Stated problem: Every line from the beginning of the records below up to the one holding "part(MB().add(*bbox(dpx(905), dpx(1030), YD" should be quoted exactly; leave out the rest.

Exercise input:
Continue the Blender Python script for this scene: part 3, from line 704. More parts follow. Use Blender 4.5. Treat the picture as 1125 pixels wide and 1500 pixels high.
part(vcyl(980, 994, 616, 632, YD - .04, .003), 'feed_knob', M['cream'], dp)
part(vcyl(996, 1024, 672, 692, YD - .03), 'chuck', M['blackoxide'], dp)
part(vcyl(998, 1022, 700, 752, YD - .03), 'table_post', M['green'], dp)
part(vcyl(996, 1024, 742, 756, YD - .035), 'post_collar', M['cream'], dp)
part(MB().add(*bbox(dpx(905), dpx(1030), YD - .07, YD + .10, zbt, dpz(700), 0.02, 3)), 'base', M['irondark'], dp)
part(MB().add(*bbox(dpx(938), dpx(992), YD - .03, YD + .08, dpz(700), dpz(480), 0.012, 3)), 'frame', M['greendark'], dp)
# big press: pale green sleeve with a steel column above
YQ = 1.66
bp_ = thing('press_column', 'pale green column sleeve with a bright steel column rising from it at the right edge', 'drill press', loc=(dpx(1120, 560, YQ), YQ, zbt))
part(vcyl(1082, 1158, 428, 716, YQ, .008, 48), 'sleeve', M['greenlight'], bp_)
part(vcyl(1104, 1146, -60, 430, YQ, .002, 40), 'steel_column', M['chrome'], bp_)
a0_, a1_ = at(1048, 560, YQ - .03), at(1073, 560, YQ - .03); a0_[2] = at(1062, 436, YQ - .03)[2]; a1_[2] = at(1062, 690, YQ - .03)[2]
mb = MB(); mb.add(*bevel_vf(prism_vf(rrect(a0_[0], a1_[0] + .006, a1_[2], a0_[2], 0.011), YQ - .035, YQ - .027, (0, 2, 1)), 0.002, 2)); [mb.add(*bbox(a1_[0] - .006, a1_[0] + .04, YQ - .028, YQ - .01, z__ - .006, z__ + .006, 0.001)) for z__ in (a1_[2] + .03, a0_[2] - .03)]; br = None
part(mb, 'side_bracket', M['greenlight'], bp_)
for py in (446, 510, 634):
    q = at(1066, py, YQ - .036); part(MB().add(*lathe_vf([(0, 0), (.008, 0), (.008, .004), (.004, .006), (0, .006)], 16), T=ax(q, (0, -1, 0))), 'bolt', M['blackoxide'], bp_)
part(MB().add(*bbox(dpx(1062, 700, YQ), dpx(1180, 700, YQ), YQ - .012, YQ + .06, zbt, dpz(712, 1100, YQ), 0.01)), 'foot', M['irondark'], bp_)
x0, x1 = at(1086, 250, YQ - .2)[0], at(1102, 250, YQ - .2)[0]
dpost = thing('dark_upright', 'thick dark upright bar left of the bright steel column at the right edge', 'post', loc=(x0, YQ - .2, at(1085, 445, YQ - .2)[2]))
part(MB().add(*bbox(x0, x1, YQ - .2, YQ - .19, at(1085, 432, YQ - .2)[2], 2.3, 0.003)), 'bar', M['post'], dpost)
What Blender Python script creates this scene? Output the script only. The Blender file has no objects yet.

Full solution:
Continue the Blender Python script for this scene: part 3, from line 704. More parts follow. Use Blender 4.5. Treat the picture as 1125 pixels wide and 1500 pixels high.
part(vcyl(980, 994, 616, 632, YD - .04, .003), 'feed_knob', M['cream'], dp)
part(vcyl(996, 1024, 672, 692, YD - .03), 'chuck', M['blackoxide'], dp)
part(vcyl(998, 1022, 700, 752, YD - .03), 'table_post', M['green'], dp)
part(vcyl(996, 1024, 742, 756, YD - .035), 'post_collar', M['cream'], dp)
part(MB().add(*bbox(dpx(905), dpx(1030), YD - .07, YD + .10, zbt, dpz(700), 0.02, 3)), 'base', M['irondark'], dp)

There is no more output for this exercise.